The cutting of all bonds, the intolerance of all limits, the pure and incoercible impulse to overcome without any determined goal, to always move on beyond any given state, experience, or idea, and naturally and even more beyond any human attachment to a given person, fearing neither contradictions nor destructions, thus pure movement, with all that implies of dissolution -advancing with a devouring fire that leaves nothing behind itself...
This is not the way of the man we have in mind, who has quite another constutition. A clean line of division must be drawn. But first it is useful to see what is to be expected in the case of those who remain on this side of the line, that is, in those who follow the way of immanence unflinchingly, without turning back, without lowering their level, but also without the capacity to reach the turning point that alone can make good their lack from the very start, of the quality I have indicated in the man of Tradition, in the man who is constitutionally not modern. Once they have entered on the way of absolute affirmation, and have mastered all those forms of "ascesis" and the activation of a higher intensity of life that we have mentioned, their only saving solution is in a conscious change of polarity; in the possibility that at a given point, in given situations or environments, by a kind of ontological rupture of level, their life would be turned upside down, as it were, and transformed into a different quality - the mehr leben [living more] would give place to a mehr-als-leben [more than living].

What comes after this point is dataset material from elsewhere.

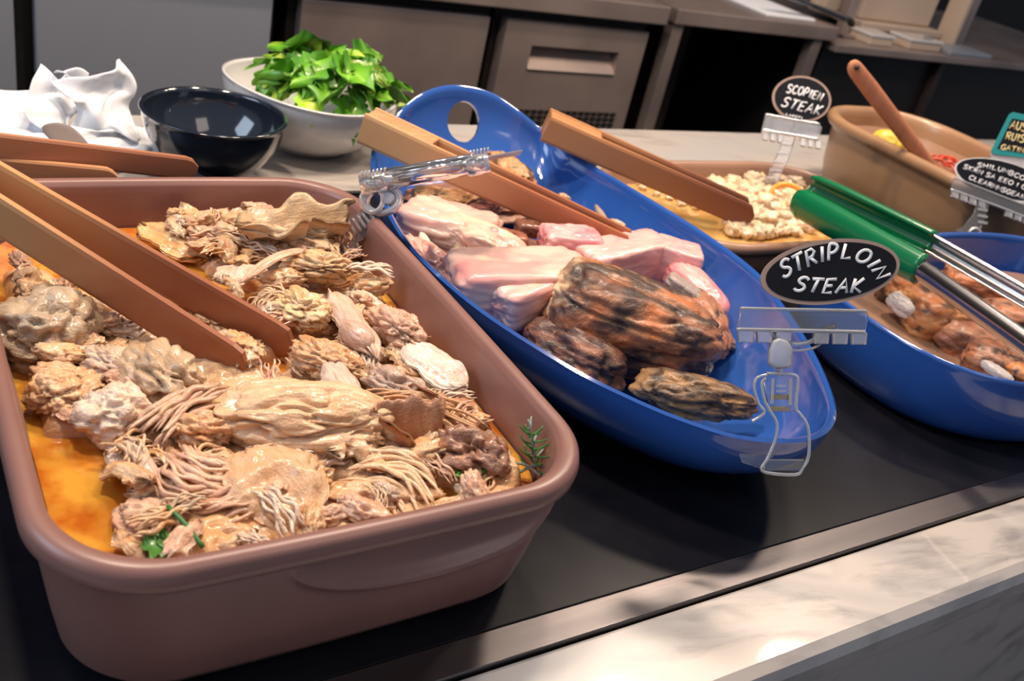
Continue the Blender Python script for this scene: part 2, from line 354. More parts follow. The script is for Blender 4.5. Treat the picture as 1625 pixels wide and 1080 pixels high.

In the positive case, the result might be expressed as a transition from the plane of "Dionysus" to that of a spiritual superiority, known in antiquity under the Apollonian or Olympian symbol. It is of capital importance to recognize that this is the only solution that does not involve a regression, and that it is the antithesis of any solution of the religious or devotional type. The "conversion" of certain contemporaries who found themselves unable to sustain the tension of the nihilistic climate, or who faced the experiences in question superficially, as mere intellectuals, represent cases of surrender that are devoid of any interest for us.
Superior men find themselves in continual inner and outer peril.